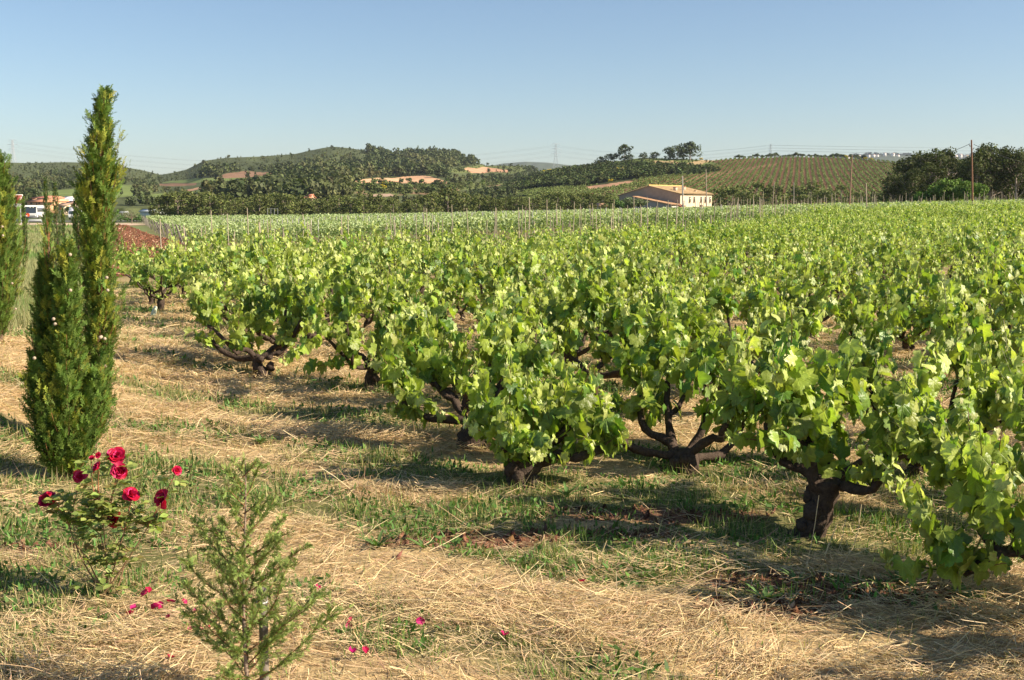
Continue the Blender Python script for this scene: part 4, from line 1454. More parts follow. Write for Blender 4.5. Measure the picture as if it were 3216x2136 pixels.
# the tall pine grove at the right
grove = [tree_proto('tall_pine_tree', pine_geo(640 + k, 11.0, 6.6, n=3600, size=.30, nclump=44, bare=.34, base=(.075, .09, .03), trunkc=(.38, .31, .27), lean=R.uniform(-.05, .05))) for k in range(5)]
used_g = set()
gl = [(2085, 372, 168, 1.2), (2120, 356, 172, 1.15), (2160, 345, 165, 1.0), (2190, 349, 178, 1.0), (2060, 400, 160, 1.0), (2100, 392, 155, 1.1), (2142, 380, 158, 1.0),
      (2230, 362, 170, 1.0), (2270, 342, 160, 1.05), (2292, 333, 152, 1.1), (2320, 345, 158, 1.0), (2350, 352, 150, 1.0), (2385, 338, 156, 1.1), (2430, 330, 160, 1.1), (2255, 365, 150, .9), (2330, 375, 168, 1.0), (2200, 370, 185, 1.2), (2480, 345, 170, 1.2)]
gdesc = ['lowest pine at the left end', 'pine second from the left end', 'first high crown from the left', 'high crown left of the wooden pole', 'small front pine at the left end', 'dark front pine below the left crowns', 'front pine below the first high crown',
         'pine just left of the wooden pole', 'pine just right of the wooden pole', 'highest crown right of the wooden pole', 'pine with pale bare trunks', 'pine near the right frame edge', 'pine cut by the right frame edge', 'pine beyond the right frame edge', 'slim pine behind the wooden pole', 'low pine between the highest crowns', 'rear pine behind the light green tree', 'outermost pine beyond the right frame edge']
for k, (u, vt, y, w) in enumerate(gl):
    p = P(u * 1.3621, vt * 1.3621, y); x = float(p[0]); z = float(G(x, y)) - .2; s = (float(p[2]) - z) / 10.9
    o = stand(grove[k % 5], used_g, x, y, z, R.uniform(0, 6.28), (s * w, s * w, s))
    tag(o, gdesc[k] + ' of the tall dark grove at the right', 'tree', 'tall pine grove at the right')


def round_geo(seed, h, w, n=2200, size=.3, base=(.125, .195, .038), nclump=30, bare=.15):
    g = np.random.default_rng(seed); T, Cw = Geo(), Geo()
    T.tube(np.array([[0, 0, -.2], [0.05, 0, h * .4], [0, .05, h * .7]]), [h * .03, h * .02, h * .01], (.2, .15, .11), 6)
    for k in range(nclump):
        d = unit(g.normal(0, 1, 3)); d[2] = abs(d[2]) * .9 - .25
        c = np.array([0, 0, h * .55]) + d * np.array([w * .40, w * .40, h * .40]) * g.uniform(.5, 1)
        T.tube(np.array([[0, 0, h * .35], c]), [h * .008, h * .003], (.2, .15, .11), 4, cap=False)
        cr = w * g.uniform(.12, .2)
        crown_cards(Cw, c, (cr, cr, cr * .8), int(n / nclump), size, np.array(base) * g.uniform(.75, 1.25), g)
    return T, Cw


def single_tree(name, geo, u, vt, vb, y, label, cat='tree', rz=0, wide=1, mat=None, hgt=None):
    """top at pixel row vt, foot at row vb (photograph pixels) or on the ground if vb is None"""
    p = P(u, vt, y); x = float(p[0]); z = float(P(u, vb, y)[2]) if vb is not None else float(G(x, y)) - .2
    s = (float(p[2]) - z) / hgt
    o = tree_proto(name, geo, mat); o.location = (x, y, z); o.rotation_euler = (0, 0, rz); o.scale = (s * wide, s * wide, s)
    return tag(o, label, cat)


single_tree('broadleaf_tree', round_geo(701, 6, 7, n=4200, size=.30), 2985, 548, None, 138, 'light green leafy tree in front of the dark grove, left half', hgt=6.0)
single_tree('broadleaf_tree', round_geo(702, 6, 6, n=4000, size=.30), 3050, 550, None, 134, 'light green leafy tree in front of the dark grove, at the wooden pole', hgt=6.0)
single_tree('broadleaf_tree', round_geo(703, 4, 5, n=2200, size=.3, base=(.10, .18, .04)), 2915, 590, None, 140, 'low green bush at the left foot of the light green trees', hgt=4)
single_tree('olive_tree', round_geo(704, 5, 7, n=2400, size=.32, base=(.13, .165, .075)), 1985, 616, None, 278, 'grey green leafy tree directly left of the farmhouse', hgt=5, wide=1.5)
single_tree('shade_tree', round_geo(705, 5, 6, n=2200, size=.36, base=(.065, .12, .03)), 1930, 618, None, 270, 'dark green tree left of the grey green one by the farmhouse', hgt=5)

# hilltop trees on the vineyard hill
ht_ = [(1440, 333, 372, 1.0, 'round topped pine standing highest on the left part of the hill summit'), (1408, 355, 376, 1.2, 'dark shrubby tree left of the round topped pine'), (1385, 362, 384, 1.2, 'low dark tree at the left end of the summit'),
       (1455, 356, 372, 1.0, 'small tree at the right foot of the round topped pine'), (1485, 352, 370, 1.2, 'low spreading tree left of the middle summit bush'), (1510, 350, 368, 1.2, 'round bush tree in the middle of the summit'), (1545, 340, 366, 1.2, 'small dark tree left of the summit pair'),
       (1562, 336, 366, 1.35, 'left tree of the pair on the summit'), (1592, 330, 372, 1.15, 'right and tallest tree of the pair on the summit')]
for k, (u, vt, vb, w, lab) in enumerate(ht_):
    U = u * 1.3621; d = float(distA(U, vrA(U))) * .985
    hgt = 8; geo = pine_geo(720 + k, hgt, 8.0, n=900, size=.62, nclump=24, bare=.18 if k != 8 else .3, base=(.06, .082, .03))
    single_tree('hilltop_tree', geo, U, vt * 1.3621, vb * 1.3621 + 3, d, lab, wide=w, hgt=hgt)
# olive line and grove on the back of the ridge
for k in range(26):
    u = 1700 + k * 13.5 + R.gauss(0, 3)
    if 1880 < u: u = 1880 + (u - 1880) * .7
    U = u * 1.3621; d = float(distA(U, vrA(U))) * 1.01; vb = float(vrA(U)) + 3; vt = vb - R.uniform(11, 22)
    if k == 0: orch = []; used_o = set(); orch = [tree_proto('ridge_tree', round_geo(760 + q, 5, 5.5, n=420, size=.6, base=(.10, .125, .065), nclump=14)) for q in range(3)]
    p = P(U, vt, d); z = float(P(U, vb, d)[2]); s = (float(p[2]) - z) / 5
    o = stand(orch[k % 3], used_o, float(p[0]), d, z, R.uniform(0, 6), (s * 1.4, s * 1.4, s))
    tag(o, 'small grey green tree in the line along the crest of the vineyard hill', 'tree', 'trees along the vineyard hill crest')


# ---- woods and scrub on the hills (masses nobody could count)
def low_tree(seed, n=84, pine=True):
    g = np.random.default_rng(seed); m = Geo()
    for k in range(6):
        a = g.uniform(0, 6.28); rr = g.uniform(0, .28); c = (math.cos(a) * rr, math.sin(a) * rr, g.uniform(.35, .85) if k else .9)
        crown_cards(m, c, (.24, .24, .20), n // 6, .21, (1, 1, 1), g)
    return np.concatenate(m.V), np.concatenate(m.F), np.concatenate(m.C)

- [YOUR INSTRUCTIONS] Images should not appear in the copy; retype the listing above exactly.

- [OUTPUT OF THE EXERCISE]
Continue the Blender Python script for this scene: part 4, from line 1454. More parts follow. Write for Blender 4.5. Measure the picture as if it were 3216x2136 pixels.
# the tall pine grove at the right
grove = [tree_proto('tall_pine_tree', pine_geo(640 + k, 11.0, 6.6, n=3600, size=.30, nclump=44, bare=.34, base=(.075, .09, .03), trunkc=(.38, .31, .27), lean=R.uniform(-.05, .05))) for k in range(5)]
used_g = set()
gl = [(2085, 372, 168, 1.2), (2120, 356, 172, 1.15), (2160, 345, 165, 1.0), (2190, 349, 178, 1.0), (2060, 400, 160, 1.0), (2100, 392, 155, 1.1), (2142, 380, 158, 1.0),
      (2230, 362, 170, 1.0), (2270, 342, 160, 1.05), (2292, 333, 152, 1.1), (2320, 345, 158, 1.0), (2350, 352, 150, 1.0), (2385, 338, 156, 1.1), (2430, 330, 160, 1.1), (2255, 365, 150, .9), (2330, 375, 168, 1.0), (2200, 370, 185, 1.2), (2480, 345, 170, 1.2)]
gdesc = ['lowest pine at the left end', 'pine second from the left end', 'first high crown from the left', 'high crown left of the wooden pole', 'small front pine at the left end', 'dark front pine below the left crowns', 'front pine below the first high crown',
         'pine just left of the wooden pole', 'pine just right of the wooden pole', 'highest crown right of the wooden pole', 'pine with pale bare trunks', 'pine near the right frame edge', 'pine cut by the right frame edge', 'pine beyond the right frame edge', 'slim pine behind the wooden pole', 'low pine between the highest crowns', 'rear pine behind the light green tree', 'outermost pine beyond the right frame edge']
for k, (u, vt, y, w) in enumerate(gl):
    p = P(u * 1.3621, vt * 1.3621, y); x = float(p[0]); z = float(G(x, y)) - .2; s = (float(p[2]) - z) / 10.9
    o = stand(grove[k % 5], used_g, x, y, z, R.uniform(0, 6.28), (s * w, s * w, s))
    tag(o, gdesc[k] + ' of the tall dark grove at the right', 'tree', 'tall pine grove at the right')


def round_geo(seed, h, w, n=2200, size=.3, base=(.125, .195, .038), nclump=30, bare=.15):
    g = np.random.default_rng(seed); T, Cw = Geo(), Geo()
    T.tube(np.array([[0, 0, -.2], [0.05, 0, h * .4], [0, .05, h * .7]]), [h * .03, h * .02, h * .01], (.2, .15, .11), 6)
    for k in range(nclump):
        d = unit(g.normal(0, 1, 3)); d[2] = abs(d[2]) * .9 - .25
        c = np.array([0, 0, h * .55]) + d * np.array([w * .40, w * .40, h * .40]) * g.uniform(.5, 1)
        T.tube(np.array([[0, 0, h * .35], c]), [h * .008, h * .003], (.2, .15, .11), 4, cap=False)
        cr = w * g.uniform(.12, .2)
        crown_cards(Cw, c, (cr, cr, cr * .8), int(n / nclump), size, np.array(base) * g.uniform(.75, 1.25), g)
    return T, Cw


def single_tree(name, geo, u, vt, vb, y, label, cat='tree', rz=0, wide=1, mat=None, hgt=None):
    """top at pixel row vt, foot at row vb (photograph pixels) or on the ground if vb is None"""
    p = P(u, vt, y); x = float(p[0]); z = float(P(u, vb, y)[2]) if vb is not None else float(G(x, y)) - .2
    s = (float(p[2]) - z) / hgt
    o = tree_proto(name, geo, mat); o.location = (x, y, z); o.rotation_euler = (0, 0, rz); o.scale = (s * wide, s * wide, s)
    return tag(o, label, cat)


single_tree('broadleaf_tree', round_geo(701, 6, 7, n=4200, size=.30), 2985, 548, None, 138, 'light green leafy tree in front of the dark grove, left half', hgt=6.0)
single_tree('broadleaf_tree', round_geo(702, 6, 6, n=4000, size=.30), 3050, 550, None, 134, 'light green leafy tree in front of the dark grove, at the wooden pole', hgt=6.0)
single_tree('broadleaf_tree', round_geo(703, 4, 5, n=2200, size=.3, base=(.10, .18, .04)), 2915, 590, None, 140, 'low green bush at the left foot of the light green trees', hgt=4)
single_tree('olive_tree', round_geo(704, 5, 7, n=2400, size=.32, base=(.13, .165, .075)), 1985, 616, None, 278, 'grey green leafy tree directly left of the farmhouse', hgt=5, wide=1.5)
single_tree('shade_tree', round_geo(705, 5, 6, n=2200, size=.36, base=(.065, .12, .03)), 1930, 618, None, 270, 'dark green tree left of the grey green one by the farmhouse', hgt=5)

# hilltop trees on the vineyard hill
ht_ = [(1440, 333, 372, 1.0, 'round topped pine standing highest on the left part of the hill summit'), (1408, 355, 376, 1.2, 'dark shrubby tree left of the round topped pine'), (1385, 362, 384, 1.2, 'low dark tree at the left end of the summit'),
       (1455, 356, 372, 1.0, 'small tree at the right foot of the round topped pine'), (1485, 352, 370, 1.2, 'low spreading tree left of the middle summit bush'), (1510, 350, 368, 1.2, 'round bush tree in the middle of the summit'), (1545, 340, 366, 1.2, 'small dark tree left of the summit pair'),
       (1562, 336, 366, 1.35, 'left tree of the pair on the summit'), (1592, 330, 372, 1.15, 'right and tallest tree of the pair on the summit')]
for k, (u, vt, vb, w, lab) in enumerate(ht_):
    U = u * 1.3621; d = float(distA(U, vrA(U))) * .985
    hgt = 8; geo = pine_geo(720 + k, hgt, 8.0, n=900, size=.62, nclump=24, bare=.18 if k != 8 else .3, base=(.06, .082, .03))
    single_tree('hilltop_tree', geo, U, vt * 1.3621, vb * 1.3621 + 3, d, lab, wide=w, hgt=hgt)
# olive line and grove on the back of the ridge
for k in range(26):
    u = 1700 + k * 13.5 + R.gauss(0, 3)
    if 1880 < u: u = 1880 + (u - 1880) * .7
    U = u * 1.3621; d = float(distA(U, vrA(U))) * 1.01; vb = float(vrA(U)) + 3; vt = vb - R.uniform(11, 22)
    if k == 0: orch = []; used_o = set(); orch = [tree_proto('ridge_tree', round_geo(760 + q, 5, 5.5, n=420, size=.6, base=(.10, .125, .065), nclump=14)) for q in range(3)]
    p = P(U, vt, d); z = float(P(U, vb, d)[2]); s = (float(p[2]) - z) / 5
    o = stand(orch[k % 3], used_o, float(p[0]), d, z, R.uniform(0, 6), (s * 1.4, s * 1.4, s))
    tag(o, 'small grey green tree in the line along the crest of the vineyard hill', 'tree', 'trees along the vineyard hill crest')


# ---- woods and scrub on the hills (masses nobody could count)
def low_tree(seed, n=84, pine=True):
    g = np.random.default_rng(seed); m = Geo()
    for k in range(6):
        a = g.uniform(0, 6.28); rr = g.uniform(0, .28); c = (math.cos(a) * rr, math.sin(a) * rr, g.uniform(.35, .85) if k else .9)
        crown_cards(m, c, (.24, .24, .20), n // 6, .21, (1, 1, 1), g)
    return np.concatenate(m.V), np.concatenate(m.F), np.concatenate(m.C)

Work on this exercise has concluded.